Torino, Teatro Regio, 18 giugno 2014

Il memento mori di McVicar e Stravinskij

Nuovo spettacolo con la regia di David McVicar in Italia dopo il suo Faust a Trieste e Les Troyens a Milano, questo Rake’s Progress è in coproduzione con la Scottish Opera con cui aveva debuttato nel 2012 a Glasgow.

Nessuna attualizzazione dell’ambientazione, siamo in pieno Settecento con le scene e i costumi di John MacFarlane: elementi di legno incorniciano fondali dipinti e prospettive architettoniche nel gusto dell’epoca e il tutto è dominato dal senso della morte rappresentato da un grande scheletro che troviamo già dipinto sul sipario, poi nel lugubre orologio a cucù del bordello e infine nella mano ossuta che scosta il sipario per mostrarci la casa londinese di Tom, una Wunderkammer il cui  eterogeneo bric-à-brac verrà messo all’asta per ripianare i debiti del libertino.

La regia è piena di gustosi dettagli e varrebbe la pena vedere due volte lo spettacolo per assaporali tutti.

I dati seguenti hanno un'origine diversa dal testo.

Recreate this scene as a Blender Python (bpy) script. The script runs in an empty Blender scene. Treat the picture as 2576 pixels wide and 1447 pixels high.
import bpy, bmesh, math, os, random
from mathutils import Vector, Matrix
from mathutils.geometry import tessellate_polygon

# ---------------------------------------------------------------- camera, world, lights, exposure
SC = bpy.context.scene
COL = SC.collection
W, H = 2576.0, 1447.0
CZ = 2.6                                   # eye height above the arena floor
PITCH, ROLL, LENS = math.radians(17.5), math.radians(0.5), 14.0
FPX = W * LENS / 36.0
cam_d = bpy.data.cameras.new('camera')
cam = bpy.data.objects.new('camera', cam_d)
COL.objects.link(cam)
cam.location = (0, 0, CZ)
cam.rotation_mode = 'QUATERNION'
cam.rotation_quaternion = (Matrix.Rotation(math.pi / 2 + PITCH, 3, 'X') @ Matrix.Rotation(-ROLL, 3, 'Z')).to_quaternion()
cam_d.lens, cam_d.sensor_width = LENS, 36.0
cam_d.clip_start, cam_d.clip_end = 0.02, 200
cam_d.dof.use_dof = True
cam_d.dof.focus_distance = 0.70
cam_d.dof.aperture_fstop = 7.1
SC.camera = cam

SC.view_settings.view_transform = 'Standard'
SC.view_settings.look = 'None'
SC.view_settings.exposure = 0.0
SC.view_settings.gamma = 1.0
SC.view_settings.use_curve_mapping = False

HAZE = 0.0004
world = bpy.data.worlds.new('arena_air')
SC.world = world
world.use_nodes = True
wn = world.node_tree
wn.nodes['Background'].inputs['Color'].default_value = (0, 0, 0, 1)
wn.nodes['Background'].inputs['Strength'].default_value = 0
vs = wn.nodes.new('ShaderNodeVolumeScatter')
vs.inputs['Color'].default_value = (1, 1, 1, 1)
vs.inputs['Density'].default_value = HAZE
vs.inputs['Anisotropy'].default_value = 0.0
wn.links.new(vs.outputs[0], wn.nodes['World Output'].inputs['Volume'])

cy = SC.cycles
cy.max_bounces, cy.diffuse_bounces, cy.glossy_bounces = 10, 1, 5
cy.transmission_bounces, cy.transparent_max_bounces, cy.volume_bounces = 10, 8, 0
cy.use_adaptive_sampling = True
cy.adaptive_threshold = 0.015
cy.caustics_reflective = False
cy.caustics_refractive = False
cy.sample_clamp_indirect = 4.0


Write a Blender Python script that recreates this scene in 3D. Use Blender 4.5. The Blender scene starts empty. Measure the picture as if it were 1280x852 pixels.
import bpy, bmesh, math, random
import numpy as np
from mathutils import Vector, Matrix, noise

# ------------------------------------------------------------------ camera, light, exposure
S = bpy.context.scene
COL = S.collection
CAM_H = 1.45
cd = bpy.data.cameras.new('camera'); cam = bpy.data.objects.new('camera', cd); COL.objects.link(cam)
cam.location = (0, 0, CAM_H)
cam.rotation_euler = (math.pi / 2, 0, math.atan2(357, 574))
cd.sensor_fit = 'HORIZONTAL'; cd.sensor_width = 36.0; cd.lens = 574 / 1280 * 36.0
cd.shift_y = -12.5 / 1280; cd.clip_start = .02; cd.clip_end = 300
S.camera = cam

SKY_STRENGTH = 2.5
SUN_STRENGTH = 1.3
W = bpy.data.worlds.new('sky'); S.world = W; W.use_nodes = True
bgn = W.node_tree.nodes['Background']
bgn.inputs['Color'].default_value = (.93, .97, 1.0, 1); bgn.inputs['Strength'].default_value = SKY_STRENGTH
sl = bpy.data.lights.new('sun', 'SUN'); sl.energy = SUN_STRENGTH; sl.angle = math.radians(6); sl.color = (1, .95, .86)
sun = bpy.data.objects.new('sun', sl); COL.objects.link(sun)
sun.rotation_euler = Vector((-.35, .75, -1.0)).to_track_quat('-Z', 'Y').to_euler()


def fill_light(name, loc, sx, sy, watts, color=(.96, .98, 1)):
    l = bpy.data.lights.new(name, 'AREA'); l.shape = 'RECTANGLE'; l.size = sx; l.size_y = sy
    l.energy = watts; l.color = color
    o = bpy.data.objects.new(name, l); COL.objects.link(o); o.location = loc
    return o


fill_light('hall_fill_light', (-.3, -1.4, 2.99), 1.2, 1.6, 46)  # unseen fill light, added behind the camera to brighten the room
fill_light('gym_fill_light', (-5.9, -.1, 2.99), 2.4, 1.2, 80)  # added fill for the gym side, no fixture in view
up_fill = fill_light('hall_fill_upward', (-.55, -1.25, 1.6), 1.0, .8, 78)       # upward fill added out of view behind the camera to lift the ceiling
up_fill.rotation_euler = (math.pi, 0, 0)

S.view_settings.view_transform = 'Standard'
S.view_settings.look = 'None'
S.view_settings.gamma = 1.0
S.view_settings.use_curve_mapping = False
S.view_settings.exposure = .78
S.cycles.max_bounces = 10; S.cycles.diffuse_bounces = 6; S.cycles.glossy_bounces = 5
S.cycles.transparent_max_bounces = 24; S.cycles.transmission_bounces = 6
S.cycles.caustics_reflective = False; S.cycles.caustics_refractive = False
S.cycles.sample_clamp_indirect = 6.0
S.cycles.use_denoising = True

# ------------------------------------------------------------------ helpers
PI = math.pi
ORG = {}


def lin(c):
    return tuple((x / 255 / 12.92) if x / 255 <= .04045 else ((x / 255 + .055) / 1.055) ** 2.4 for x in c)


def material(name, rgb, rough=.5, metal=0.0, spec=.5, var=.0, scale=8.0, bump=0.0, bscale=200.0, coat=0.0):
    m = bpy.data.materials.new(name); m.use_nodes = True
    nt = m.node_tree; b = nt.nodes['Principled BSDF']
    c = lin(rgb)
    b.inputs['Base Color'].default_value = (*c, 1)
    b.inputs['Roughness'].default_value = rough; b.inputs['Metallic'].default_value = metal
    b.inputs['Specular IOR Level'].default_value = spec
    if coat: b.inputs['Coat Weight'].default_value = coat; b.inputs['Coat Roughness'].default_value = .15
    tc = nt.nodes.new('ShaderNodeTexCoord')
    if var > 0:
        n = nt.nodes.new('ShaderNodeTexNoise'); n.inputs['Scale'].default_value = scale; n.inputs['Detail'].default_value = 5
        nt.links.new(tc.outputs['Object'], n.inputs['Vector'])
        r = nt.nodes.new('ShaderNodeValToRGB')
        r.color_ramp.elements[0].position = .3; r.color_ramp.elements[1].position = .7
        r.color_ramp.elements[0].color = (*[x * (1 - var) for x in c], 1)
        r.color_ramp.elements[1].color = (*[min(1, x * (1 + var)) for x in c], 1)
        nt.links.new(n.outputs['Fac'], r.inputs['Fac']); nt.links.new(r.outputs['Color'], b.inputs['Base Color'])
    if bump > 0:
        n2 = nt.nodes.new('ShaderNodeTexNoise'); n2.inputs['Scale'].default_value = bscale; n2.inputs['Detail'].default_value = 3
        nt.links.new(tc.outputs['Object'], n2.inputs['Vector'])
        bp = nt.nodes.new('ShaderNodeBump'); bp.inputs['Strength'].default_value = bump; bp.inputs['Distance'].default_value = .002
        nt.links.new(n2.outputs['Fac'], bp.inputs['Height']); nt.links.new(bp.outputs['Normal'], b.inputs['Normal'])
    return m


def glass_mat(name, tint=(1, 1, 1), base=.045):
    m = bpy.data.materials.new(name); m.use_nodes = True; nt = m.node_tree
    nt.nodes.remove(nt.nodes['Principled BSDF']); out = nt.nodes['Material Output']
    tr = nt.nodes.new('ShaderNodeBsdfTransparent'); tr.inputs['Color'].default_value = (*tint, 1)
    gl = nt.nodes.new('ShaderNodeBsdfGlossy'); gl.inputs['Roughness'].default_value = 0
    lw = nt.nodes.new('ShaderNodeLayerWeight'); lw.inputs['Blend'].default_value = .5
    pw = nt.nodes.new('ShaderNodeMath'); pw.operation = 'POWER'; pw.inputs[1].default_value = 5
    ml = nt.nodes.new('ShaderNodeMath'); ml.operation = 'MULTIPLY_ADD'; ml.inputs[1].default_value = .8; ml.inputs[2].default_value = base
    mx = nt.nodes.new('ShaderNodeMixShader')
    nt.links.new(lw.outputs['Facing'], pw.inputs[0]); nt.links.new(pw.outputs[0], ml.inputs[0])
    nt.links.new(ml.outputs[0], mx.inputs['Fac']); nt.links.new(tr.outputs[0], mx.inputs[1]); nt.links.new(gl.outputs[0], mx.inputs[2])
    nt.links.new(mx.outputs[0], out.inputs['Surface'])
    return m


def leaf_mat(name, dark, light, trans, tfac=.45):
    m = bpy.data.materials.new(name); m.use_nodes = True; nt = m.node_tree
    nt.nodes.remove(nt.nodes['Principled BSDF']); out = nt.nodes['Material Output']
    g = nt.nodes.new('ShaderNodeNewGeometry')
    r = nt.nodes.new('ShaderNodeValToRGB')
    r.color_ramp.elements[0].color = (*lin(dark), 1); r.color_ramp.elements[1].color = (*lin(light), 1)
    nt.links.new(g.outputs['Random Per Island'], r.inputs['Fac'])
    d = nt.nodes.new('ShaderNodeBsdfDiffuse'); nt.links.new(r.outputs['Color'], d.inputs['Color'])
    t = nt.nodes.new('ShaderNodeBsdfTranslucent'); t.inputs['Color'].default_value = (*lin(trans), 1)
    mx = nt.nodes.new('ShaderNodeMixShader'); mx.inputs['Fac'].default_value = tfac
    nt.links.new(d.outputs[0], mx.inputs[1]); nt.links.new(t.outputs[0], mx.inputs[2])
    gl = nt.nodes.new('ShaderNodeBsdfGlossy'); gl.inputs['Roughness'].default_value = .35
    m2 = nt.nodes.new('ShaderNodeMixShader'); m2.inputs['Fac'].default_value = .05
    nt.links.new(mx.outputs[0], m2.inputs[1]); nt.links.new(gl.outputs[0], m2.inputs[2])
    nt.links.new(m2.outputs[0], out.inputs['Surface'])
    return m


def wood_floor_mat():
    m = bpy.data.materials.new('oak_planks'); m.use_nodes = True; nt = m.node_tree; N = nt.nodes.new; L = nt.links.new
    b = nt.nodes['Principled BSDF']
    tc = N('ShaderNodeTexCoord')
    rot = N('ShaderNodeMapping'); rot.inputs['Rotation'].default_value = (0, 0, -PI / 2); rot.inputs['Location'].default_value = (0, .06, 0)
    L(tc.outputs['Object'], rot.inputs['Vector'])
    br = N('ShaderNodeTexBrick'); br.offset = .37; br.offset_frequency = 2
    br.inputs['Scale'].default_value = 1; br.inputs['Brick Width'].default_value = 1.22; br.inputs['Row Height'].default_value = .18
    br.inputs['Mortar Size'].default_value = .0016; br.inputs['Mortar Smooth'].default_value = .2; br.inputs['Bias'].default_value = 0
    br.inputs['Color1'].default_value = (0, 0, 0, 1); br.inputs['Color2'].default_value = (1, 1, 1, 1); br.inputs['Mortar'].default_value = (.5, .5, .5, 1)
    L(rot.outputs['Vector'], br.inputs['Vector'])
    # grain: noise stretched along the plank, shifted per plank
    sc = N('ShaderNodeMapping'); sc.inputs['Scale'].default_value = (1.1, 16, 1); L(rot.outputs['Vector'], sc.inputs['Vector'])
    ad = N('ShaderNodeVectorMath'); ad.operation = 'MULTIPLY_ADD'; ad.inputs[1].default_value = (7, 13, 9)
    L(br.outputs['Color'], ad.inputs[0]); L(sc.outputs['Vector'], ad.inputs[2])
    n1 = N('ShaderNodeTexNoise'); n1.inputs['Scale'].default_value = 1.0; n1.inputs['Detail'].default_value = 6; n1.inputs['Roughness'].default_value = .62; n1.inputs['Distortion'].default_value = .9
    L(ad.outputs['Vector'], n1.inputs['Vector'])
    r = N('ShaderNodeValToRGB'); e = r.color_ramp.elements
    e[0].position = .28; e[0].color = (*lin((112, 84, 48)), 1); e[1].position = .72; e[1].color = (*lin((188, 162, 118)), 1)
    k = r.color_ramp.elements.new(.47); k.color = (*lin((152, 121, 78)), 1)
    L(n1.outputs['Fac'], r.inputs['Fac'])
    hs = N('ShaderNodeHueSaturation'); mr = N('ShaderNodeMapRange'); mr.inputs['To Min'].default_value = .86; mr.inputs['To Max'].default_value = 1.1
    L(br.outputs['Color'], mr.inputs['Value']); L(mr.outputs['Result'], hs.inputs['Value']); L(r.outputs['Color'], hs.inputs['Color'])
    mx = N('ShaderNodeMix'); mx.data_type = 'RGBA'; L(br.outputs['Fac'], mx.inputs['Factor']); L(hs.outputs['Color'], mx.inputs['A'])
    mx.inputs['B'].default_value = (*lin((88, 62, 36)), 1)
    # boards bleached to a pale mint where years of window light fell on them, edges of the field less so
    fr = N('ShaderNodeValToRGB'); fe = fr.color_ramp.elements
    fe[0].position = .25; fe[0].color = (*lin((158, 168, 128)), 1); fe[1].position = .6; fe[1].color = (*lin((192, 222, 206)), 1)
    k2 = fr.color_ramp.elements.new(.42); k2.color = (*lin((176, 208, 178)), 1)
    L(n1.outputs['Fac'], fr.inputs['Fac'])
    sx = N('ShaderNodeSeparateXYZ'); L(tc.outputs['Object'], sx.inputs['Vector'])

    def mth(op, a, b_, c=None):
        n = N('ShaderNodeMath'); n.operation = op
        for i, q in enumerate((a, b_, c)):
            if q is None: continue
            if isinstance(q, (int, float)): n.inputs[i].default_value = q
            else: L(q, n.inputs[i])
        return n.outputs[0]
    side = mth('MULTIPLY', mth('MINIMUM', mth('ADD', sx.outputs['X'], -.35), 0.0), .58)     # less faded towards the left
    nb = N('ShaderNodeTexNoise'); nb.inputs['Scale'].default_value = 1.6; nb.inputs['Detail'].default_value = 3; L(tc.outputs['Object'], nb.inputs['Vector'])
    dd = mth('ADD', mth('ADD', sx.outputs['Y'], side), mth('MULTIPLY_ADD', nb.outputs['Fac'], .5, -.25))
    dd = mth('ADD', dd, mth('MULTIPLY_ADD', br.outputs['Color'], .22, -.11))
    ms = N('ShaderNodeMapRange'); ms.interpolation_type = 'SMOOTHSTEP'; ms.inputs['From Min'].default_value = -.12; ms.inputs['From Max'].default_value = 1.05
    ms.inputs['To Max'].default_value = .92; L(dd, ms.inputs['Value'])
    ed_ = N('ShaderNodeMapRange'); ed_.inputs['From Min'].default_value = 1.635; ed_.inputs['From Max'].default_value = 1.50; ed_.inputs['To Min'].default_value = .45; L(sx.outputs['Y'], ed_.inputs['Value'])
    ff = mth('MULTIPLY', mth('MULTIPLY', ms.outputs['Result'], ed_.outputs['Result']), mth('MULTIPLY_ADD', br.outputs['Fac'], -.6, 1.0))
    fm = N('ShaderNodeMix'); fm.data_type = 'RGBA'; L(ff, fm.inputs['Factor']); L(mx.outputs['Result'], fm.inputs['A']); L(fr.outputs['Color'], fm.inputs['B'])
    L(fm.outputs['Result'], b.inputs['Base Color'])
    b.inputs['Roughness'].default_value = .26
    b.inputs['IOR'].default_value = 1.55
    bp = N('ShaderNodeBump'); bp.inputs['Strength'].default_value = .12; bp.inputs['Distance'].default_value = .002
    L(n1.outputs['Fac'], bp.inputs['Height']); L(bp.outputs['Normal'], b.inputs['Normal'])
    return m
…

La cura registica trova nei cantanti, tutti debuttanti in Italia, validi interpreti. Bo Skovhus è anche un ottimo attore e delle doti recitative della De Niese non si avevano dubbi. Vocalmente il Nick Shadow del cantante danese è forse un po’ troppo leggero, ma il personaggio esce comunque molto ben definito. La De Niese, sempre elegante e musicalissima dà il meglio di sé nella struggente ninna nanna del finale. L’americano Leonardo Capalbio è la voce al protagonista, timbro piacevole e ottima linea di canto. Annie Vavrille rifugge giustamente da eccessi caricaturali facendo di Baba la Turca un personaggio molto umano.

Su tutti Noseda stende le note di quest’opera senza cadere nella trappola del freddo gioco neoclassicista (tanto criticato alla prima di Venezia nel 1951) né della chiave satirica e caustica della vicenda fine a sé stessa. La sua direzione è di un equilibrio perfetto e gli applausi della serata suggellano degnamente uno degli spettacoli più belli delle ultime stagioni del Regio torinese.